Layer upon layer upon layer upon layer. With each issue, I was estranged farther and farther from the community. People just did not want to deal with things, did not want to think about things, did not want to do the transformational healing that needed to happen at the root level. There was less and less of a space for me, certainly without a fight. In fact, being part of the Jewish world came to feel like a constant battle. To the point that I gave up.

Tonight is Friday night. While my preference would be to light candles and pray and say qadous and sing songs, I am utterly isolated from the Jewish world, for all the reasons listed above. So I watch movies and just chill out instead.

And finding a man is one hell of a pain in the ass. Because I criss-cross worlds, points of view, values, beliefs, and needs.
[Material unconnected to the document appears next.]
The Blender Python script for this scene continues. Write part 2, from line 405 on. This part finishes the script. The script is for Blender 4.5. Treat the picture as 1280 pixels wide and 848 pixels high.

It’s part of this, part of that, not quite this, not quite that. Orthodox Jewish ideas and secular ideas about sexuality, for example, are equally myopic in my opinion, equally oppressive, just in polar opposite ways.

Anyhow more on that later. I’m thinking about relationships between women and men – gender roles, religious values, all of the many pieces that play out. And how, the more one has perspective on all these things, the more difficult it seems to be to find a mate. People like to do things by rote. And the more you pay attention and act on principle, the farther and farther out in left field you find yourself.

And left field is a lonely place to be.